⟨

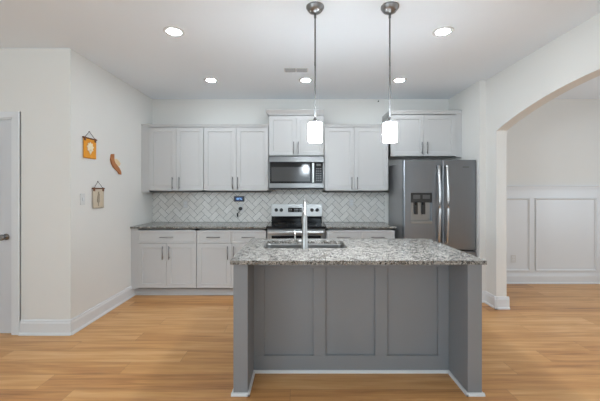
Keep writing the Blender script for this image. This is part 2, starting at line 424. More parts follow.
# ------------------------------------------------------------------ tiled backsplash
TW = 0.0762; G = 0.0032
def clip(poly, ax, val, keep_gt):
    out = []
    for i in range(len(poly)):
        p, q = poly[i], poly[(i + 1) % len(poly)]
        ip = (p[ax] > val) == keep_gt; iq = (q[ax] > val) == keep_gt
        if ip: out.append(p)
        if ip != iq:
            t = (val - p[ax]) / (q[ax] - p[ax]); out.append(tuple(p[k] + t * (q[k] - p[k]) for k in (0, 1)))
    return out
def backsplash():
    X0, X1, Z0, Z1 = XL + .002, 1.262, .915, 1.405
    yb = YB
    g = MB().box(X0, X1, yb - .006, yb, Z0, Z1)
    bs = g.build('tile_backsplash', M['grout'], None, 'structure')
    t = MB(); r2 = math.sqrt(2); ct = 0
    ox, oz = -0.875, 1.13
    for a in range(-40, 41):
        for b in range(-40, 41):
            bu, bv = a + 2 * b, a - 2 * b
            for (u0, u1, v0, v1) in ((0, 2, 0, 1), (0, 1, 1, 3)):
                g2 = G / 2 / TW
                cs = [(bu + u0 + g2, bv + v0 + g2), (bu + u1 - g2, bv + v0 + g2), (bu + u1 - g2, bv + v1 - g2), (bu + u0 + g2, bv + v1 - g2)]
                p = [(ox + (u - v) / r2 * TW, oz + (u + v) / r2 * TW) for u, v in cs]
                for ax, val, gt in ((0, X0, True), (0, X1, False), (1, Z0, True), (1, Z1, False)):
                    if p: p = clip(p, ax, val, gt)
                if len(p) < 3: continue
                ar = abs(sum(p[i][0] * p[(i + 1) % len(p)][1] - p[(i + 1) % len(p)][0] * p[i][1] for i in range(len(p)))) / 2
                if ar < 1e-4: continue
                t.prism([(x, yb - .005, z) for x, z in p], (0, -.005, 0), inset=.0012); ct += 1
    t.build('tile_pattern', M['tile'], bs)
backsplash()

# ------------------------------------------------------------------ cabinets
YU = 4.58      # upper carcass face
def pull(x, z0, z1, y, parent, horiz=False, L=None, sg=1):
    h = MB(); r = .0058; o = y - .030 * sg
    if horiz:
        h.tube([(x - L / 2, o, z0), (x + L / 2, o, z0)], r)
        for s in (-1, 1): h.tube([(x + s * (L / 2 - .025), o, z0), (x + s * (L / 2 - .025), y + .002 * sg, z0)], r * .8)
    else:
        h.tube([(x, o, z0), (x, o, z1)], r)
        for zz in (z0 + .025, z1 - .025): h.tube([(x, o, zz), (x, y + .002 * sg, zz)], r * .8)
    return h.build('handle', M['nickel'], parent)
CROWN_S = [(0, 2.262), (.004, 2.262), (.006, 2.275), (.014, 2.288), (.016, 2.296), (0, 2.296)]
def carcass(x0, x1, y0, y1, z0, z1):
    t = .018
    return MB().box(x0, x0 + t, y0, y1, z0, z1).box(x1 - t, x1, y0, y1, z0, z1).box(x0, x1, y0, y1, z1 - t, z1).box(x0, x1, y0, y1, z0, z0 + t).box(x0, x1, y1 - .008, y1, z0, z1) \
        .box(x0, x1, y0, y0 + .02, z0, z0 + .03).box(x0, x1, y0, y0 + .02, z1 - .03, z1).box(x0, x0 + .03, y0, y0 + .02, z0, z1).box(x1 - .03, x1, y0, y0 + .02, z0, z1)
def upper(x0, x1, z0, z1, doors, label, hx, hz, dz, crown=None, cl=True, cr=True, yu=YU, filler=None, ledge=True):
    c = thing('wall_cabinet', label, 'cabinet', ((x0 + x1) / 2, (yu + YB) / 2, z0))
    carcass(x0, x1, yu, YB - .001, z0, z1).build('cabinet_box', M['cab'], c)
    for (a, b), h in zip(doors, hx):
        dd = MB().shaker(a, b, dz[0], dz[1], yu - .021).build('door', M['cab'], c)
        pull(h, hz[0], hz[1], yu - .021, dd)
    if filler:
        MB().box(filler[0], filler[1], yu - .012, yu, z0, z1).build('filler_strip', M['cab'], c)
    if crown:
        MB().crown(x0, x1, yu - .006, YB - .001, crown, cl, cr).build('crown_moulding', M['cab'], c)
    return c
Z0, Z1 = 1.355, 2.262
upper(XL + .001, -1.3335, Z0, Z1, [(-2.084, -1.711), (-1.708, -1.3365)], 'white two-door wall cabinet in the left corner, its edge against the side wall', (-1.757, -1.662), (1.395, 1.565), (1.385, 2.252),
      CROWN_S, False, False, filler=(XL + .001, -2.088))
upper(-1.3325, -.4335, Z0, Z1, [(-1.329, -.882), (-.879, -.438)], 'white two-door wall cabinet hanging directly left of the microwave and above the small blue-lit screen', (-.927, -.857), (1.395, 1.565), (1.385, 2.252),
      CROWN_S, False, False)
CROWN_B = [(0, 2.425), (.006, 2.425), (.008, 2.437), (.02, 2.455), (.042, 2.482), (.048, 2.488), (.048, 2.497), (0, 2.497)]
upper(-.4325, .3335, 1.853, 2.425, [(-.428, -.051), (-.048, .329)], 'short raised white wall cabinet with crown moulding above the microwave', (-.088, -.024), (1.885, 2.05), (1.864, 2.413),
      CROWN_B, True, False)
upper(.3345, 1.222, Z0, Z1, [(.339, .7495), (.7525, 1.217)], 'white two-door wall cabinet between the microwave and the refrigerator cabinet', (.713, .79), (1.395, 1.565), (1.385, 2.252),
      CROWN_S, False, False)
CROWN_F = [(0, 2.425), (.004, 2.425), (.006, 2.44), (.018, 2.47), (.02, 2.478), (0, 2.478)]
upper(1.2235, XA - .002, 1.838, 2.425, [(1.240, 1.690), (1.694, 2.13)], 'short raised white wall cabinet above the stainless refrigerator', (1.66, 1.733), (1.875, 2.04), (1.850, 2.413),
      CROWN_F, False, False, yu=4.53, filler=(2.132, XA - .002))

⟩

▶ _WHAT YOU ARE ASKED TO DO_
Transcribe the full listing above exactly, with the images removed.

▶ _THE RESULT_
Keep writing the Blender script for this image. This is part 2, starting at line 424. More parts follow.
# ------------------------------------------------------------------ tiled backsplash
TW = 0.0762; G = 0.0032
def clip(poly, ax, val, keep_gt):
    out = []
    for i in range(len(poly)):
        p, q = poly[i], poly[(i + 1) % len(poly)]
        ip = (p[ax] > val) == keep_gt; iq = (q[ax] > val) == keep_gt
        if ip: out.append(p)
        if ip != iq:
            t = (val - p[ax]) / (q[ax] - p[ax]); out.append(tuple(p[k] + t * (q[k] - p[k]) for k in (0, 1)))
    return out
def backsplash():
    X0, X1, Z0, Z1 = XL + .002, 1.262, .915, 1.405
    yb = YB
    g = MB().box(X0, X1, yb - .006, yb, Z0, Z1)
    bs = g.build('tile_backsplash', M['grout'], None, 'structure')
    t = MB(); r2 = math.sqrt(2); ct = 0
    ox, oz = -0.875, 1.13
    for a in range(-40, 41):
        for b in range(-40, 41):
            bu, bv = a + 2 * b, a - 2 * b
            for (u0, u1, v0, v1) in ((0, 2, 0, 1), (0, 1, 1, 3)):
                g2 = G / 2 / TW
                cs = [(bu + u0 + g2, bv + v0 + g2), (bu + u1 - g2, bv + v0 + g2), (bu + u1 - g2, bv + v1 - g2), (bu + u0 + g2, bv + v1 - g2)]
                p = [(ox + (u - v) / r2 * TW, oz + (u + v) / r2 * TW) for u, v in cs]
                for ax, val, gt in ((0, X0, True), (0, X1, False), (1, Z0, True), (1, Z1, False)):
                    if p: p = clip(p, ax, val, gt)
                if len(p) < 3: continue
                ar = abs(sum(p[i][0] * p[(i + 1) % len(p)][1] - p[(i + 1) % len(p)][0] * p[i][1] for i in range(len(p)))) / 2
                if ar < 1e-4: continue
                t.prism([(x, yb - .005, z) for x, z in p], (0, -.005, 0), inset=.0012); ct += 1
    t.build('tile_pattern', M['tile'], bs)
backsplash()

# ------------------------------------------------------------------ cabinets
YU = 4.58      # upper carcass face
def pull(x, z0, z1, y, parent, horiz=False, L=None, sg=1):
    h = MB(); r = .0058; o = y - .030 * sg
    if horiz:
        h.tube([(x - L / 2, o, z0), (x + L / 2, o, z0)], r)
        for s in (-1, 1): h.tube([(x + s * (L / 2 - .025), o, z0), (x + s * (L / 2 - .025), y + .002 * sg, z0)], r * .8)
    else:
        h.tube([(x, o, z0), (x, o, z1)], r)
        for zz in (z0 + .025, z1 - .025): h.tube([(x, o, zz), (x, y + .002 * sg, zz)], r * .8)
    return h.build('handle', M['nickel'], parent)
CROWN_S = [(0, 2.262), (.004, 2.262), (.006, 2.275), (.014, 2.288), (.016, 2.296), (0, 2.296)]
def carcass(x0, x1, y0, y1, z0, z1):
    t = .018
    return MB().box(x0, x0 + t, y0, y1, z0, z1).box(x1 - t, x1, y0, y1, z0, z1).box(x0, x1, y0, y1, z1 - t, z1).box(x0, x1, y0, y1, z0, z0 + t).box(x0, x1, y1 - .008, y1, z0, z1) \
        .box(x0, x1, y0, y0 + .02, z0, z0 + .03).box(x0, x1, y0, y0 + .02, z1 - .03, z1).box(x0, x0 + .03, y0, y0 + .02, z0, z1).box(x1 - .03, x1, y0, y0 + .02, z0, z1)
def upper(x0, x1, z0, z1, doors, label, hx, hz, dz, crown=None, cl=True, cr=True, yu=YU, filler=None, ledge=True):
    c = thing('wall_cabinet', label, 'cabinet', ((x0 + x1) / 2, (yu + YB) / 2, z0))
    carcass(x0, x1, yu, YB - .001, z0, z1).build('cabinet_box', M['cab'], c)
    for (a, b), h in zip(doors, hx):
        dd = MB().shaker(a, b, dz[0], dz[1], yu - .021).build('door', M['cab'], c)
        pull(h, hz[0], hz[1], yu - .021, dd)
    if filler:
        MB().box(filler[0], filler[1], yu - .012, yu, z0, z1).build('filler_strip', M['cab'], c)
    if crown:
        MB().crown(x0, x1, yu - .006, YB - .001, crown, cl, cr).build('crown_moulding', M['cab'], c)
    return c
Z0, Z1 = 1.355, 2.262
upper(XL + .001, -1.3335, Z0, Z1, [(-2.084, -1.711), (-1.708, -1.3365)], 'white two-door wall cabinet in the left corner, its edge against the side wall', (-1.757, -1.662), (1.395, 1.565), (1.385, 2.252),
      CROWN_S, False, False, filler=(XL + .001, -2.088))
upper(-1.3325, -.4335, Z0, Z1, [(-1.329, -.882), (-.879, -.438)], 'white two-door wall cabinet hanging directly left of the microwave and above the small blue-lit screen', (-.927, -.857), (1.395, 1.565), (1.385, 2.252),
      CROWN_S, False, False)
CROWN_B = [(0, 2.425), (.006, 2.425), (.008, 2.437), (.02, 2.455), (.042, 2.482), (.048, 2.488), (.048, 2.497), (0, 2.497)]
upper(-.4325, .3335, 1.853, 2.425, [(-.428, -.051), (-.048, .329)], 'short raised white wall cabinet with crown moulding above the microwave', (-.088, -.024), (1.885, 2.05), (1.864, 2.413),
      CROWN_B, True, False)
upper(.3345, 1.222, Z0, Z1, [(.339, .7495), (.7525, 1.217)], 'white two-door wall cabinet between the microwave and the refrigerator cabinet', (.713, .79), (1.395, 1.565), (1.385, 2.252),
      CROWN_S, False, False)
CROWN_F = [(0, 2.425), (.004, 2.425), (.006, 2.44), (.018, 2.47), (.02, 2.478), (0, 2.478)]
upper(1.2235, XA - .002, 1.838, 2.425, [(1.240, 1.690), (1.694, 2.13)], 'short raised white wall cabinet above the stainless refrigerator', (1.66, 1.733), (1.875, 2.04), (1.850, 2.413),
      CROWN_F, False, False, yu=4.53, filler=(2.132, XA - .002))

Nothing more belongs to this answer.